Another important aspect related to community structure is the hierarchical organization of most of the real world networks. Real networks usually consist of many communities which are in turn composed of many smaller communities each having distinct characteristics. In many real world networks, one may observe that an edge may belong to more than one group. In this case, the problem of community detection leads to the detection of overlapping communities.
The dynamic nature of networks gives rise to evolving communities and a new area of research known as dynamic community detection emerges. We may observe that at a given instance of time a network may have no community structure at all, however, later on one may observe the emergence of a community structure which may mature after some time. So, the study of this dynamism provides an insight into the network evolution with time.

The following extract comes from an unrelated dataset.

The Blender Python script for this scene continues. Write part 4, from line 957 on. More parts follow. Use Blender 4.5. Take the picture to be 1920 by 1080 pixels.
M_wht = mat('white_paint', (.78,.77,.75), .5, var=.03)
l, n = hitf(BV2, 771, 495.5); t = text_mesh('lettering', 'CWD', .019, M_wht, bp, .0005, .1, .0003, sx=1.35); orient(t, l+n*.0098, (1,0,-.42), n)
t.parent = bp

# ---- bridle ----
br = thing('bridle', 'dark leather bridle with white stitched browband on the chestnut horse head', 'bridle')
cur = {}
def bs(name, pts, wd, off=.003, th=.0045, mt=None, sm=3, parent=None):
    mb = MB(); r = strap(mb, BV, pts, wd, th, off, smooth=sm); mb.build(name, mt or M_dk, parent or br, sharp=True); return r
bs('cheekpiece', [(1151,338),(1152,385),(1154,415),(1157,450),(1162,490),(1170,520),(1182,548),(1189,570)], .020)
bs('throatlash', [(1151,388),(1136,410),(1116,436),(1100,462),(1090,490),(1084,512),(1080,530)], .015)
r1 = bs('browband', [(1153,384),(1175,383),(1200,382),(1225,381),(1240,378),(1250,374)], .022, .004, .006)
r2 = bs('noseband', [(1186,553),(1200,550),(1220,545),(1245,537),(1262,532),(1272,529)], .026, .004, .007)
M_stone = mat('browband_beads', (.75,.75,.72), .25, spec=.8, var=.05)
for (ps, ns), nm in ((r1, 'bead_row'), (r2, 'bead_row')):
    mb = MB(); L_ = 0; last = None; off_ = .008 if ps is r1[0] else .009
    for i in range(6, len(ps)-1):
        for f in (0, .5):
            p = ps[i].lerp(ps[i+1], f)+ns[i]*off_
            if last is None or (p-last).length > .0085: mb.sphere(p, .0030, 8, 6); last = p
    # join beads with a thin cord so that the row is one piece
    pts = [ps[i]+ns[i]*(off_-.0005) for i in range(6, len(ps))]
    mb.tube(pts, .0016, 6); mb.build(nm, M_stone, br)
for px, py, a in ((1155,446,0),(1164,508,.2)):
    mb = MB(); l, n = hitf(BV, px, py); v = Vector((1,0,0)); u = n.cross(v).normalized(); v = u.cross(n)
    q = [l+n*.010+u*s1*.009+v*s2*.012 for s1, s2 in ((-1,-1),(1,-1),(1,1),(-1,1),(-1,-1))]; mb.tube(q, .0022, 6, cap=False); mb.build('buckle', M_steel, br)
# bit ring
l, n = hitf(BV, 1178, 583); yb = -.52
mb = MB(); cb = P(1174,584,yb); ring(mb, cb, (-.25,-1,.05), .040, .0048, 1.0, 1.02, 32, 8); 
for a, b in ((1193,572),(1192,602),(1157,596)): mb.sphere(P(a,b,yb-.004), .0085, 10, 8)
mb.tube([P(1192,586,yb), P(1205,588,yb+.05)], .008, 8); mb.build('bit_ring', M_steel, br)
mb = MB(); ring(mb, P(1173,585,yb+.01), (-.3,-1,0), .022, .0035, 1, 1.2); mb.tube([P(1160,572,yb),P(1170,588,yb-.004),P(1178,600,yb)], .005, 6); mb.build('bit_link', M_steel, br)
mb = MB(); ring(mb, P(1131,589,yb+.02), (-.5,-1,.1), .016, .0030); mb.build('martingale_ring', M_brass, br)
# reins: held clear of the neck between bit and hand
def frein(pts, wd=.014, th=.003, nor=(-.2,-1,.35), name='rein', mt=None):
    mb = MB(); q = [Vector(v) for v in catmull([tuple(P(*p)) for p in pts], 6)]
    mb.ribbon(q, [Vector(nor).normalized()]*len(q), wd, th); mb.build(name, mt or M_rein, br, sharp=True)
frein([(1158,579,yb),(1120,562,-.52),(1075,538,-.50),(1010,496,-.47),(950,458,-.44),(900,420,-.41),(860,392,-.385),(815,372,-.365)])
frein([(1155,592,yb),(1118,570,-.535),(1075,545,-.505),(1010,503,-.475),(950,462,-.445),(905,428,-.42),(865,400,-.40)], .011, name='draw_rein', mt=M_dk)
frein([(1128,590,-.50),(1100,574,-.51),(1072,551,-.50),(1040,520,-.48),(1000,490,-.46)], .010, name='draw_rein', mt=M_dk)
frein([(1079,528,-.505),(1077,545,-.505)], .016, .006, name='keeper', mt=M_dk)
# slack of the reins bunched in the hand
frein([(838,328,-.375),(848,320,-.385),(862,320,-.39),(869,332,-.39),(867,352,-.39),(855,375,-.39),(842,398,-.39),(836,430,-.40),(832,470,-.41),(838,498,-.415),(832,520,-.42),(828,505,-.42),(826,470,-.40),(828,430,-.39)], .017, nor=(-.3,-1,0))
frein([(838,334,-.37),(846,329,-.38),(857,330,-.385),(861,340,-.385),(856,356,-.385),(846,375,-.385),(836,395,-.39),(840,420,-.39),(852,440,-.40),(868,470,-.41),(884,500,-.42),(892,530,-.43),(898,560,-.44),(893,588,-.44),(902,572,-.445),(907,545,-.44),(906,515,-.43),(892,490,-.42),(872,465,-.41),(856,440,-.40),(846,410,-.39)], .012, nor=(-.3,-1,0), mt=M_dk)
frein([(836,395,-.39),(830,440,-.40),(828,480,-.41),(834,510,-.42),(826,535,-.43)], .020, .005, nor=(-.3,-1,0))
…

Conversation networks like Twitter, Facebook may result in such evolving community networks where one may observe maturing of a community only when a topic propagates to many users and they become inspired or excited and participate in related discussions over a passage of time.
This paper explores the aspect of community detection in online social networks emanating its roots from the traditional methods such as graph partitioning, hierarchical clustering, partitional clustering and the advancements made with time. The aspect of dynamic community detection and the issues related to dynamic community detection will be the focus of the paper. We present a classification of the available research on the basis of the approaches followed in static as well as dynamic community detection which will help users to choose effective techniques for community detection.